Whether Plaintiff entitled to contribution


I have found that the defendants are joint tortfeasors in this case and as such, in law, they commit the same tort.9 Contribution is therefore recoverable, not only from a person who in an actual suit had been held liable by judgment, but it is also recoverable from one who, if sued, would have been held liable: George Wimpey and Co. -v- BOAC.10


Before leaving this matter, there is a point of concern which Mr Radclyffe had raised regarding the course of action taken by counsel for the parties in CC103 of 2000, and who are in effect, the defendants in this case, following the order of this Court of 2nd February 2001. By that order the sum of SBD484,000.00 was not to be released but to be paid into an interest bearing deposit “to be held in the name of Solicitors until an inter parties hearing between the parties when the said order could be varied or new orders made by this Honourable Court.” The evidence shows that Counsel for the parties in that case instead of adhering to the Order of the Court of 2nd February 2001, chose to disburse the funds injuncted by the Court justifying it on the basis of a consent order made on 8th May 2000. No application had been made to the Court for variation of the Order of 2nd February 2001. It might very well be that the earlier consent order provided a good ground for variation of the Court Order of 2nd February 2001, but the variation could only be done by the Court upon application made to it by a party, supported by the necessary evidence, allowing the defendants to draw money from an account subject to the injunction. Regrettably, the defendants felt that they should follow the consent order of 8 May 2000 which would enable them to disburse fund rather than adhering to the Court Order of 2 February 2001. The action of the defendants in this case could well have amounted to contempt of court order. Fortunately for the defendants, I have found that the amount transferred by the plaintiff into the defendants' accounts in this case was not part of the proceeds of the log sales.

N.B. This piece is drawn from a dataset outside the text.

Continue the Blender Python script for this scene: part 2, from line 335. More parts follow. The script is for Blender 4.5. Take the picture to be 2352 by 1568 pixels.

The defendants in this case are joint tortfeasors and as such the plaintiff is entitled to receive contribution from them. That contribution would properly be apportioned between the defendants on a 50:50 basis.


Judgment for the plaintiff in the sum of $76,232.17.


The question of costs is adjourned.


Sir John Muria
CHIEF JUSTICE


END NOTES


1 This Act applies in Solomon Islands by virtue of Schedule 3 to the Constitution.
2 Ado Corporation Solomons Ltd. v Lagwaeano Sawmilling & Logging Co. & Others (2 February 2001), High Court Civil Case 103/2000.
3 George Wimpey & Co. v. BOAC [1954] 3 ALL ER 661, 664 (HL).
4 Stott v. West Yorkshire Car Co. [1971] 3 WLR 282.
5 George Wimpey & Co. v. BOAC [1954] 3 ALL ER 661 (HL).
6 Stott v. West Yorkshire Car Co. [1971] 3 WLR 282, 286 per Lord Denning MR.
7 Stephen Offei; Law of Torts in the South Pacific, IJALSA, USP, Suva, 1997, 234.
8 Reuben Hulunga v. Wilson Pwaulo (28 August 2001) High Court, Civil Case No. 229/2000.
9 C. D. Baker, Tort (4 ed., Sweet & Maxwell, London, 1986) 142.
10 George Wimpey & Co. v. BOAC [1954] 3 ALL ER 661, 664.